The cruelest cut happens in the UK at age 11 or 12.  It happens to boys as well as well as girls.  It happens when they have to take the 11 plus.

 The envelope comes.  Your mother opens it. ‘Oh’, she says. He voice drops.  ‘You’ve failed’. 

 That’s it.  You’re 11-years-old and your life is over.  Yes it is.  Set for you to become a plumber, a nurse, a secretary.  All noble careers, but careers that will be achieved through failure not success. 

 The 11 or 12 plus creates an immediate and life-long population of second-class citizens. It creates segregation between communities, within communities, and worst, within families.  The sister passes, the brother fails.  That’s it. Forever different.  She’ll go to the grammar.  The school with the certain colour uniform.  The uniform of success.  He’ll put on the other uniform. The other colour. The colour of failure.  She’ll always be the achiever.  He’ll forever be the one who isn’t. And everyone will know.  All the family. All the friends. All the neighbours. All future universities. All future employers.
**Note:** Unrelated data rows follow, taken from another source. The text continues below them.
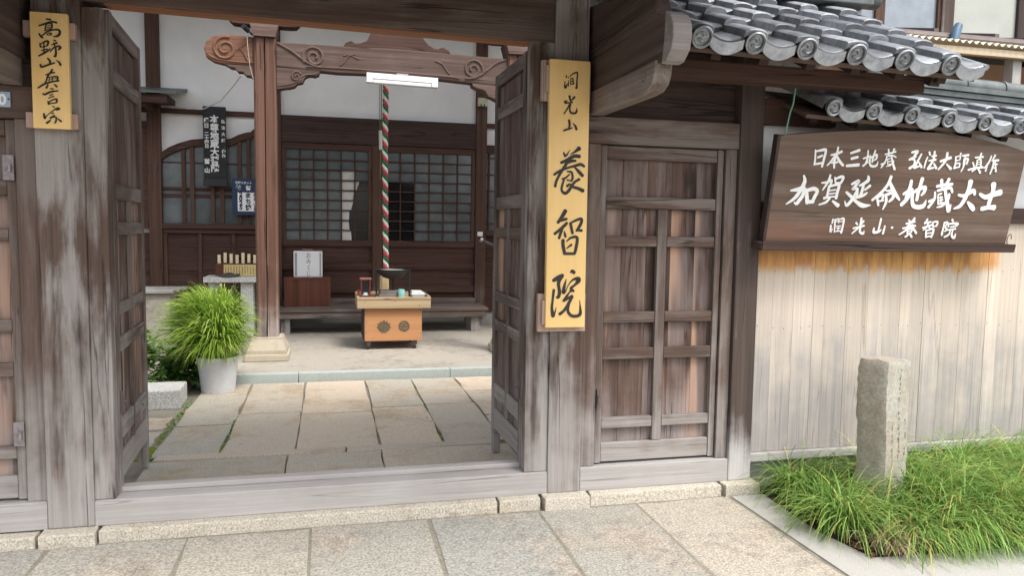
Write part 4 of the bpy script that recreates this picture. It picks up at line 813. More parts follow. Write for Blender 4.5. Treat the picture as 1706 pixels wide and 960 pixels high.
for ch in '2025': put_text(b, ch, .075, -1.062, z, 9.985, bold=.004); z -= .055
z = 1.81
for ch in 'まち博': put_text(b, ch, .072, -.975, z, 9.985, bold=.0035); z -= .075
z = 1.817
for ch in 'かなざわ': put_text(b, ch, .06, -.885, z, 9.985, bold=.003); z -= .058
b.build('panel_lettering', plain('navy_ink', (.015, .03, .08), .5, .3), pb)

lamp = empty('batten_lamp', (.716, 7.66, 2.83), 'white fluorescent batten lamp fixed under the carved porch beam', 'lamp')
mk = Matrix.Translation((.716, 7.665, 2.885)) @ Matrix.Rotation(rad(1.2), 4, 'Y')
MB().box(-.35, .35, -.045, .045, .0, .055, bev=.004, m=mk).build('housing', plain('lamp_white', (.8, .8, .81), .35, .5, var=.03), lamp)
b = MB()
b.box(-.285, .285, -.04, .04, -.04, -.001, bev=.012, m=mk); b.build('diffuser', plain('lamp_diffuser', (.82, .84, .86), .25, .5, var=.02), lamp)
for s_ in (-1, 1): MB().box(min(s_*.287, s_*.35), max(s_*.287, s_*.35), -.046, .046, -.038, -.001, bev=.005, m=mk).build('end_cap', lamp.children[0].data.materials[0], lamp)
MB().box(.66, .77, 7.62, 7.72, 2.942, 2.955).build('mount_plate', STEEL, lamp)

# bell rope: three twisted strands and a wooden grip
rope = empty('bell_rope', (.633, 8.75, .73), 'thick twisted bell rope in red white and green hanging before the doors', 'rope')
for k, (nm, c) in enumerate((('red', (.5, .06, .09)), ('white', (.72, .68, .6)), ('green', (.02, .16, .075)))):
    pts = []
    for i in range(340):
        z = .88+2.75*i/339; a = -2*math.pi*(z/.155)+k*2*math.pi/3; sw = .006*math.sin(z*2.1)
        pts.append((.633+sw+.0165*math.cos(a), 8.75+.0165*math.sin(a), z))
    o = MB().tube(pts, .0182, 8).build('strand', plain('rope_'+nm, c, .9, .15, var=.3, sc=60, bump=.4), rope, smooth=True); o['label'] = nm+' cotton strand of the rope'
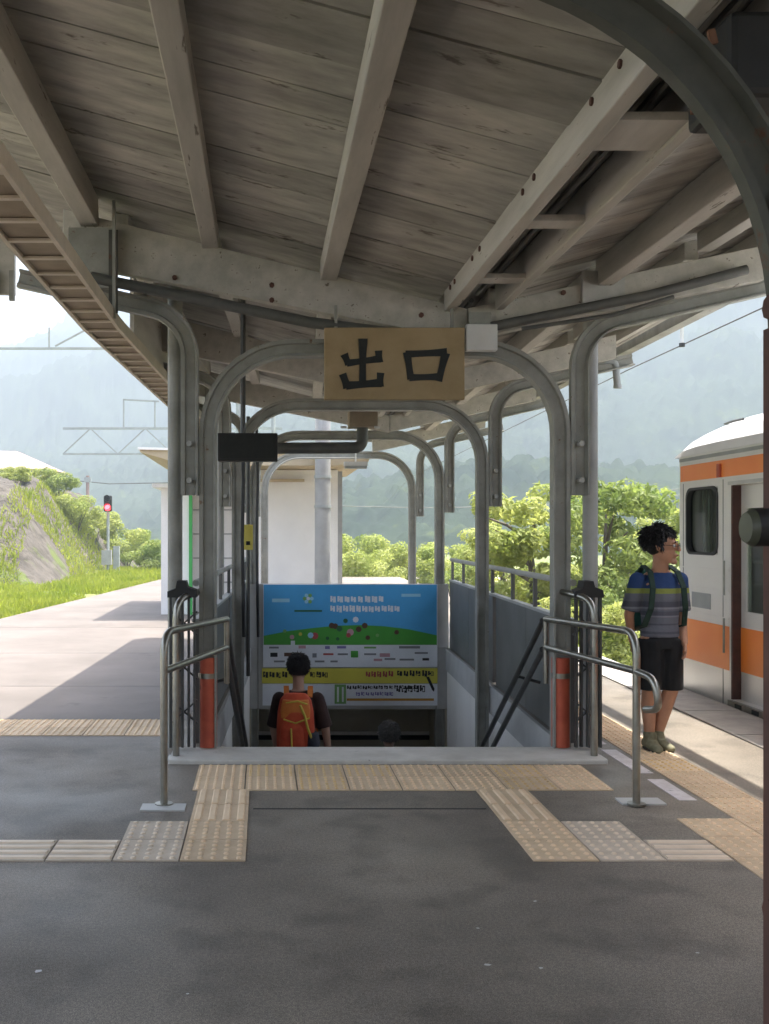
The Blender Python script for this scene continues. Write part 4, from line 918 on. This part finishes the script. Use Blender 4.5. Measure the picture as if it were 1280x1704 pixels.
for i, (px, Yq, z, s, lab) in enumerate(((590, 42, -1.1, 1.25, 'bright shrub beside the corner of the white building'), (640, 46, -1.1, 1.3, 'sunlit shrub just left of the farthest arch post'), (700, 40, -1.1, 1.12, 'sunlit shrub right of the farthest arch post'), (752, 37, -1.1, 1.1, 'low shrub seen above the start of the right parapet railing'),
        (780, 33, -1.1, 1.0, 'shrub seen through the parapet railing behind the second right post'), (935, 24, -1.1, .95, 'shrub low behind the right drainpipe'), (975, 17, -1.1, .75, 'small shrub behind the teal fence'), (1045, 18.5, -1.1, .85, 'dense shrub behind the teal fence near the boy'), (615, 36, -1.1, 1.0, 'low dark shrub over the poster top'))):
    plant('shrub', at(px, Yq, z), (s, s, s*1.0), lab, i, i*1.1)
for i, (px, Yq, s, lab) in enumerate(((14, 44, .55, 'bright bush on the slope below the pinkish roof'), (60, 44, .7, 'bush at the top edge of the rock slope'), (98, 44, .85, 'yellow-green bush half way down the rock slope edge'), (128, 43, .9, 'bush at the lower edge of the rock slope'), (210, 48, 1.15, 'rounded bush right of the red signal'), (245, 44, 1.0, 'dark bush left of the white building'), (158, 45, .9, 'bush at the foot of the red signal'), (30, 40, .45, 'small bush on the grey rock face'), (238, 58, 1.3, 'far bush behind the signal cabinets'))):
    x, y, _ = at(px, Yq, 0); plant('shrub', (x, y, max(-.35, emb(x, y)) - .1), (s, s, s*.85), lab, i + 20, i*.9)
# grass on the left verge
rnd = random.Random(3); vs = []; fs = []
for _ in range(40000):
    y = rnd.uniform(15, 46); x = XL(min(y, 34)) - .1 - rnd.random()**1.4 * 5.5
    if y > 34: x = rnd.uniform(-9, .5)
    if noise.noise(Vector((x*.6, y*.35, 2))) < -.22: continue
    zb = max(-.3, emb(x, y)) if x < -6.4 else -.24
    hgt = rnd.uniform(.08, .30) * (1 + .5*noise.noise(Vector((x, y, 0)))); a_ = rnd.random()*6.28; d = Vector((math.cos(a_), math.sin(a_), 0)); ln = Vector((rnd.gauss(0,.035), rnd.gauss(0,.035), 0)); o = len(vs); p0 = Vector((x, y, zb))
    vs += [p0 - d*.02, p0 + d*.02, p0 + ln + Vector((0,0,hgt*.7)) + d*.02, p0 + ln*2.2 + Vector((0,0,hgt))]; fs += [(o, o+1, o+2, o+3)]
me = bpy.data.meshes.new('verge_grass'); me.from_pydata(vs, [], fs); me.materials.append(M['grass'])
o = bpy.data.objects.new('verge_grass', me); COL.objects.link(o); tag(o, 'bright green grass along the left verge', 'grass', kind='stuff')

# ================================================================== PEOPLE
class Body:
    def __init__(s): s.mb = MB()
    def cap(s, a, b, ra, rb, n=12, flat=False):
        a, b = Vector(a), Vector(b); d = (b-a).normalized(); path = []; rs = []
        if not flat:
            for q in (-90, -60, -30): path.append(a + d*ra*math.sin(R(q))); rs.append(max(.0008, ra*math.cos(R(q))))
        path += [a, b]; rs += [ra, rb]
        if not flat:
            for q in (30, 60, 90): path.append(b + d*rb*math.sin(R(q))); rs.append(max(.0008, rb*math.cos(R(q))))
        s.mb.tube(path, rs, n); return s
    def loft(s, secs, S, Fd, n=18):
        vs = []
        for c, rx, ry in secs: vs += [Vector(c) + S*rx*math.cos(2*math.pi*k/n) + Fd*ry*math.sin(2*math.pi*k/n) for k in range(n)]
        m = len(secs); fs = [(i*n+k, i*n+(k+1) % n, (i+1)*n+(k+1) % n, (i+1)*n+k) for i in range(m-1) for k in range(n)] + [tuple(range(n))[::-1], tuple(range((m-1)*n, m*n))]
        s.mb.add(vs, fs); return s
    def ball(s, c, r, sc=(1,1,1), rot=None): s.mb.ball(c, r, 16, 10, sc, rot); return s
    def make(s, name, m, parent, voxel=.009, smooth=3, **kw):
        me = s.mb.mesh('tmp', m); o = bpy.data.objects.new('tmp', me); COL.objects.link(o)
        r = o.modifiers.new('r', 'REMESH'); r.mode = 'VOXEL'; r.voxel_size = voxel
        if smooth: q = o.modifiers.new('s', 'SMOOTH'); q.factor = .5; q.iterations = smooth
        dg = bpy.context.evaluated_depsgraph_get(); nm = bpy.data.meshes.new_from_object(o.evaluated_get(dg)); nm.name = name
        bpy.data.objects.remove(o); nm.materials.clear(); nm.materials.append(m); nm.polygons.foreach_set('use_smooth', [True]*len(nm.polygons))
        ob = bpy.data.objects.new(name, nm); COL.objects.link(ob); ob.parent = parent; ob.location = -parent_origin(parent); tag(ob, **kw); return ob
SK = mat('skin', (.40,.205,.125), (.47,.25,.16), 9, rough=.5, spec=.35)
HAIR = mat('black_hair', (.010,.009,.010), (.022,.019,.018), 40, rough=.5)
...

 Sure.  They’ll tell him he’s good at art, at theatre, at whatever.  But he’s forever at the losers’ school. On the failed track.  With no chance of parole.

 Why can’t we all be in the same schools, in different streams?  Have a chance to be in the top stream for one subject, the bottom for another. Or whatever’s right for the individual who’s good at different things. Have the chance to be the best in something.  In music, in art, in design. To be the best in the whole undivided school community.  

 And have the chance to get better at other things. To improve. To be motivated by the chance to move upstream.  Have a chance that is always there. 

 But not there if you’re segregated into another school.

 Set me on the path to being a plumber, or a nurse, or a secretary, but let me get there through pride not failure.  Believe me, I’ll feel better about it.  I’ll be more motivated. I’ll do a better job.  There’ll be less resentment, less elitism, less division. My family, my community, my country will benefit.

 Don’t do it UK.  Don’t cruelly segregate your people.  I know how it feels, what it does.  It happened to me.